— START OF DATA —

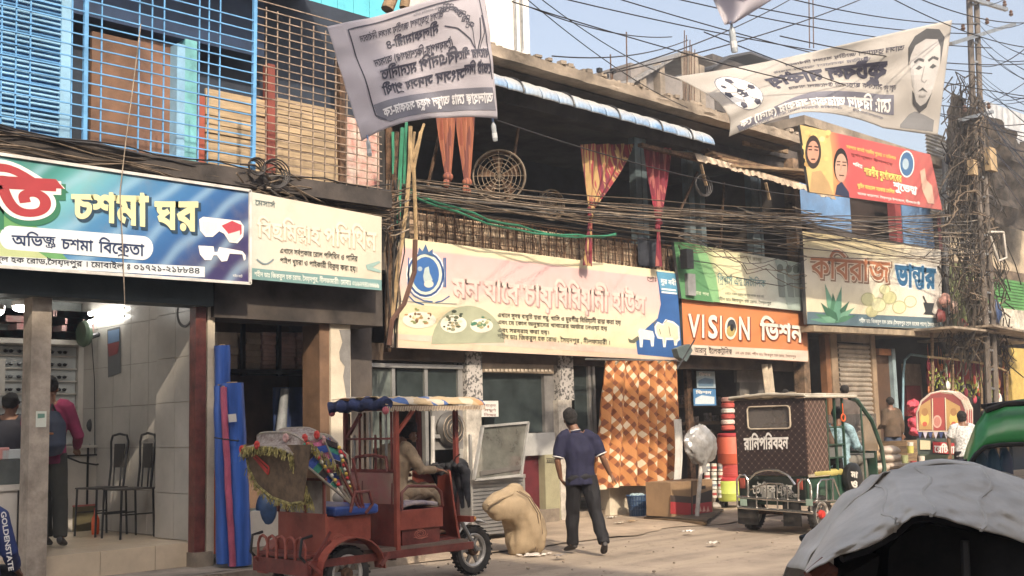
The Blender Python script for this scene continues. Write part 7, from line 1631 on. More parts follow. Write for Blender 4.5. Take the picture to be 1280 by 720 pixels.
for px, w_, c, h_, lb in ((817, .10, 'b9b4a8', .34, 'pale grey tall canister beside the blue basket'), (826, .11, 'd8d2c9', .40, 'white and red plastic container next to the pale canister')):
    q = P(px, 640, 12.45); q.z = .02; r = thing('container', q, lb, 'container'); MB().lathe(q, [(0, 0), (w_*.8, 0), (w_*.85, .02), (w_*.85, h_*.85), (w_*.4, h_), (0, h_)], 16).build('container_body', ink(c), r, smooth=True); MB().lathe(q+Vector((0, 0, h_)), [(w_*.35, 0), (w_*.35, .04), (0, .04)], 12).build('lid', ink('a5312f' if px > 820 else '8b8b85'), r)
# low platform with cardboard box and wrapped fan
pq = [G(808, 650), G(884, 657), G(905, 642), G(838, 638)]; PT = thing('low_platform', pq[0], 'low dark wooden platform on the roadside carrying the cardboard box', 'platform')
for i in range(5): mb = MB(); mb.prism([lerp(pq[0], pq[3], i/5)+Vector((0, 0, .05)), lerp(pq[1], pq[2], i/5)+Vector((0, 0, .05)), lerp(pq[1], pq[2], (i+.93)/5)+Vector((0, 0, .05)), lerp(pq[0], pq[3], (i+.93)/5)+Vector((0, 0, .05))], (0, 0, .03)); mb.build('plank', M('dark_plank', (.10, .075, .05), .85, v=.3), PT)
for a, b in ((0, 1), (3, 2)): MB().slab(pq[a]+Vector((0, .03, .025)), pq[b]+Vector((0, .03, .025)), .05, .048).build('bearer', wood, PT)
bq = G(862, 645); bY = 11.35; A, B = P(838, 600, bY), P(890, 600, bY); BX = thing('cardboard_box', (A.x, bY, .08), 'brown and red printed cardboard box with handle slot on the low platform', 'box')
zt_ = P(864, 601, bY).z; bxm = M('cardboard', (.28, .18, .10), .85, v=.1)
x5 = lerp(A.x, B.x, .52)
box('carton', (A.x, bY, .08), (B.x, bY+.5, zt_), bxm, BX); py = YP(bY)
shape(py, [(838, 627), (864, 629), (864, 644), (838, 642)], ink('b0262a'), BX, .004); shape(py, [(838, 619), (864, 621), (864, 629), (838, 627)], ink('4a3a34'), BX, .005)
shape(py, [(866, 629), (890, 626), (890, 641), (866, 643)], ink('b0262a'), BX, .004); shape(py, [(866, 620), (890, 612), (890, 627), (866, 630)], ink('3c3230'), BX, .005); shape(py, [(873, 608), (882, 607), (882, 611), (873, 612)], blackp, BX, .004)
strokes(py, [[(864.8, 601), (864.8, 644)]], 1.2, ink('4a3424'), BX, .006)
for x in (868, 873, 878, 883): shape(py, [(x, 640), (x+2, 632), (x+4, 639)], ink('d9a58f'), BX, .006)
WF = thing('wrapped_pedestal_fan', P(870, 645, 11.15), 'pedestal fan wrapped in silvery plastic sheet on a pale pole', 'fan'); wY = 11.1; c = P(876, 556, wY)
def wrp(u, v):
    a = u*2*math.pi; th = v*math.pi; d = Vector((math.sin(th)*math.cos(a), math.sin(th)*math.sin(a)*.45, math.cos(th))); k = 1+.16*n3(d.x*3, d.y*5, d.z*3)+.10*abs(n3(d.x*7, d.y*7, d.z*6))+.04*n3(d.x*15, d.y*15, d.z*13); return c+Vector((d.x*.37*k, d.y*.30*k, d.z*.30*k-.03*(d.x > 0)*d.x))
mb = MB(); mb.grid(wrp, 48, 30); mb.build('plastic_wrap', M('silvery_polythene', (.36, .35, .34), .28, .25, v=.25, s=4, b=.6, bs=9), WF, smooth=True)
tl2 = MB(); tl2.tube([c+Vector((.02, -.02, -.22)), c+Vector((.0, -.02, -.34)), c+Vector((.03, -.02, -.42))], [.10, .05, .07], 9); tl2.build('wrap_tail', M('silvery_polythene', (.36, .35, .34), .28), WF, smooth=True)
b0 = P(871, 648, wY-.02); b0.z = max(b0.z, .03); MB().tube([c+Vector((0, 0, -.25)), b0], .035, 9).build('pole', M('white_wrapped_pole', (.5, .47, .43), .6, v=.2, s=8, b=.4), WF, smooth=True)
bs2 = MB(); bs2.grid(lambda u, v: (b0.x+.24*v*math.cos(u*6.283), b0.y+.2*v*math.sin(u*6.283), .035+.05*(1-v)+.015*n3(u*9, v*3)), 24, 4); bs2.build('base_wrap', M('cream_wrap', (.55, .48, .38), .8), WF, smooth=True)
wh2 = MB(); wh2.grid(lambda u, v: tuple(P(lerp(842, 852, u)+2*math.sin(v*3), lerp(602, 524, v), 12.2)+Vector((0, .03*math.sin(u*9), 0))), 8, 10); wh2.build('white_sheet', M('white_cloth', (.5, .48, .44), .8, v=.1), label='white plastic sheet hanging beside the orange curtain', cat='sheet', smooth=True)
# drums, cans and wrapped stacks at the electronics shop
def drumc(px, y0, y1, rpx, Y, c, lb, lidc):
    a, b = P(px, y1, Y), P(px, y0, Y); R_ = (P(px+rpx, y1, Y)-a).length*.8; r = thing('plastic_drum', a, lb, 'drum', 'stacked drums'); h = b.z-a.z
    m = MB(); m.lathe(a, [(0, 0), (R_*.9, 0), (R_, .03), (R_*.98, h*.3), (R_*1.02, h*.33), (R_*.98, h*.36), (R_, h*.8), (R_*.85, h*.88)], 20); m.build('drum_body', ink(c), r, smooth=True); m = MB(); m.lathe(a+Vector((0, 0, h*.88)), [(R_*.95, -.01), (R_*.95, .03), (R_*.8, .05), (0, .05)], 20); m.build('lid', ink(lidc), r, smooth=True); MB().slab(a+Vector((-R_*.7, 0, h*.93)), a+Vector((R_*.7, 0, h*.93)), .03, .03).build('handle', ink(lidc), r)
drumc(915, 596, 626, 12, 12.1, 'c6d63c', 'lime yellow drum with red lid at the bottom of the stack', 'c2292c'); drumc(916, 580, 597, 12, 12.1, 'c0392f', 'red drum directly above the lime yellow one', 'c0392f')
drumc(914, 540, 580, 12, 12.1, 'd8572a', 'tall orange drum near the dark rickshaw', 'b5242a')
for i in range(6):
    y1 = 538-i*7; q = P(910, y1, 12.1); q2 = P(910, y1-6.4, 12.1)
    m = MB(); m.lathe(q, [(0, 0), (.10, 0), (.125, .02), (.125, q2.z-q.z-.02), (.1, q2.z-q.z), (0, q2.z-q.z)], 16); m.build('bowl_stack', ink(('c9543f', 'e0c4b4', 'b93c34', 'd9cfc2', 'bd4436', 'd39a86')[i]), label=('red plastic bowl stack, lowest', 'pale plastic bowl second from the bottom', 'red plastic bowl third from the bottom', 'cream plastic bowl third from the top', 'red plastic bowl second from the top', 'pink topmost plastic bowl')[i], cat='bowl', group='wrapped bowls above the orange drum', smooth=True)
rd = random.Random(41); cn = 0
wordc = ('cream', 'pale', 'red banded', 'white')
for col in range(3):
    for row in range(4):
        x = 884+col*8.5; y = 622-row*11; q = P(x, y, 12.2); h = P(x, y-10, 12.2).z-q.z; r = thing('paint_can', q, '%s paint can, %s row from the ground, %s column of the stack' % (wordc[(col+row) % 4], ('lowest', 'second', 'third', 'top')[row], ('left', 'middle', 'right')[col]), 'can', 'stacked paint cans')
        MB().lathe(q, [(0, 0), (.052, 0), (.052, h*.94), (.046, h*.97), (0, h*.97)], 14).build('can_body', ink(('d8cdb8', 'c9bfae', 'd7d2c6', 'e0d8c8')[(col+row) % 4]), r, smooth=True); MB().lathe(q+Vector((0, 0, h*.3)), [(.0535, 0), (.0535, h*.32)], 14).build('can_band', ink(('8a8f7c', 'b8433a', 'a8342f', '7f8a92')[(col*2+row) % 4]), r)
for i, (x, y, rx) in enumerate(((893, 636, .28), (884, 630, .2))):
    q = G(x, y); MB().ell(q+Vector((0, 0, .05)), (rx, .16, .07), 14, 8).build('cement_bag', M('grey_sack', (.34, .31, .28), .85), label=('low grey sack lying left of the dark rickshaw', 'small grey sack behind the low one')[i], cat='sack', smooth=True)
for i, (x, y) in enumerate(((900, 634), (905, 636))):
    q = G(x, y); MB().lathe(q+Vector((0, 0, .09)), [(.06, -.03), (.09, -.03), (.09, .03), (.06, .03), (.06, -.03)], 18, 'Y').build('small_wheel', rubber, label=('small black wheel lying by the grey sack, left one', 'small black wheel lying by the grey sack, right one')[i], cat='wheel', smooth=True)
# ================================================================ DARK BATTERY RICKSHAW
DR = thing('covered_rickshaw', (15, 9.0, 0), 'dark quilted electric rickshaw with chrome rear guard and white lettering', 'rickshaw')
RX = 14.0; yN, yF = 8.46, 9.58; rp_ = XP(RX); sp_ = YP(yN)
grn_p = M('dark_green_paint', (.03, .075, .05), .45, v=.25, s=3, dirt=.35); chrome = M('chrome_tube', (.62, .60, .57), .22, .95, v=.08)
def quilt(key, cA, cB, cS):
    if key in MATS: return MATS[key]
    m = bpy.data.materials.new(key); m.use_nodes = True; MATS[key] = m; n = m.node_tree.nodes; l = m.node_tree.links; p = n['Principled BSDF']; p.inputs['Roughness'].default_value = .45
    tc = n.new('ShaderNodeTexCoord'); sx = n.new('ShaderNodeSeparateXYZ'); l.new(tc.outputs['Object'], sx.inputs[0])
    h = math_(n, l, 'ADD', sx.outputs[0], sx.outputs[1]); A = math_(n, l, 'MULTIPLY', math_(n, l, 'ADD', h, sx.outputs[2]), 9); B = math_(n, l, 'MULTIPLY', math_(n, l, 'SUBTRACT', h, sx.outputs[2]), 9)
    ta, tb_ = (math_(n, l, 'ABSOLUTE', math_(n, l, 'SUBTRACT', math_(n, l, 'FRACT', q, 0), .5), 0) for q in (A, B))
    ln = math_(n, l, 'LESS_THAN', math_(n, l, 'MINIMUM', ta, tb_), .045); dot = math_(n, l, 'LESS_THAN', math_(n, l, 'ADD', ta, tb_), .13)
    def cc(c): 
        r = n.new('ShaderNodeRGB'); r.outputs[0].default_value = (*c, 1); return r.outputs[0]
    c = mixc(n, l, ln, cc(cA), cc(cB)); c = mixc(n, l, dot, c, cc(cS)); l.new(c, p.inputs['Base Color'])
    bp = n.new('ShaderNodeBump'); bp.inputs['Strength'].default_value = .5; l.new(math_(n, l, 'MINIMUM', ta, tb_), bp.inputs['Height']); l.new(bp.outputs[0], p.inputs['Normal']); return m
qm = quilt('quilted_vinyl', (.028, .018, .018), (.075, .05, .045), (.22, .17, .14)); qm2 = quilt('quilted_vinyl_lit', (.07, .04, .032), (.34, .24, .18), (.45, .36, .28))  # paler copy is the same vinyl, near-side sunlight put into its colour
zt, zb = 1.83, .78
# rear curtain built round its window
wy0, wy1 = rp_(988, 520).y, rp_(935, 520).y; wz0, wz1 = rp_(960, 536).z, rp_(960, 508).z
for nm, a, b in (('rear_curtain', (RX, yN, zb), (RX+.02, yF, wz0)), ('rear_curtain', (RX, yN, wz1), (RX+.02, yF, zt)), ('rear_curtain', (RX+.001, yN, wz0), (RX+.02, wy0, wz1)), ('rear_curtain', (RX+.001, wy1, wz0), (RX+.02, yF, wz1))):
    box(nm, a, b, qm, DR)
cor = []
for cy, cz, a0 in ((wy1-.05, wz1-.05, 0), (wy0+.05, wz1-.05, 90), (wy0+.05, wz0+.05, 180), (wy1-.05, wz0+.05, 270)):
    for k in range(4): a = math.radians(a0+k*30); cor.append((RX-.012, cy+.05*math.cos(a), cz+.05*math.sin(a)))
MB().tube(cor, .012, 6, closed=True).build('window_piping', M('cream_piping', (.5, .42, .32), .5), DR)
box('rear_window', (RX+.012, wy0, wz0), (RX+.016, wy1, wz1), M('clear_vinyl', (.25, .22, .2), .1, alpha=.35, v=.1, b=0), DR)
text(rp_, 'রানিপরিবহন', 930, 562, 985, 560, 15, 14.5, ink('e8e2da'), DR, .035, .006)
box('side_curtain', (RX+.02, yN-.012, zb+.02), (RX+.55, yN, zt), qm2, DR); box('side_curtain', (RX+.02, yF, zb), (RX+2.0, yF+.012, zt), qm, DR)
box('curtain_hem', (RX+.01, yN-.016, zb-.02), (RX+.56, yN-.002, zb+.018), M('cream_piping', (.5, .42, .32), .5), DR)
mb = MB(); mb.grid(lambda u, v: (lerp(RX-.05, RX+1.35, u), lerp(yN-.06, yF+.06, v), zt+.02+.03*math.sin(v*math.pi)**.5), 12, 12); mb.build('roof', M('cream_roof_sheet', (.28, .24, .19), .7, v=.15, dirt=.4), DR, smooth=True, solid=.012)
for y in (yN-.05, yF+.05): MB().tube([(RX-.05, y, zt+.02), (RX+1.35, y, zt+.02)], .022, 6).build('roof_rail', M('pale_pipe', (.5, .45, .37), .5), DR)
for x in (RX-.05, RX+.5, RX+1.3): MB().tube([(x, yN-.05, zt+.04), (x, 9.0, zt+.075), (x, yF+.05, zt+.04)], .018, 6).build('roof_hoop', M('pale_pipe', (.5, .45, .37), .5), DR)
rl_ = MB(); rl_.tube([(RX-.02, lerp(yN+.1, yF-.2, t/10), zt+.05+.01*math.sin(t*2)) for t in range(11)], .035, 8); rl_.build('rolled_mat', M('rolled_reed_mat', (.4, .33, .24), .8), DR, smooth=True)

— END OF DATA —

*TASK BRIEF:* Report the number of lines in the listing where the string "from" appears, and nothing besides.

*FINAL RESULT:* 3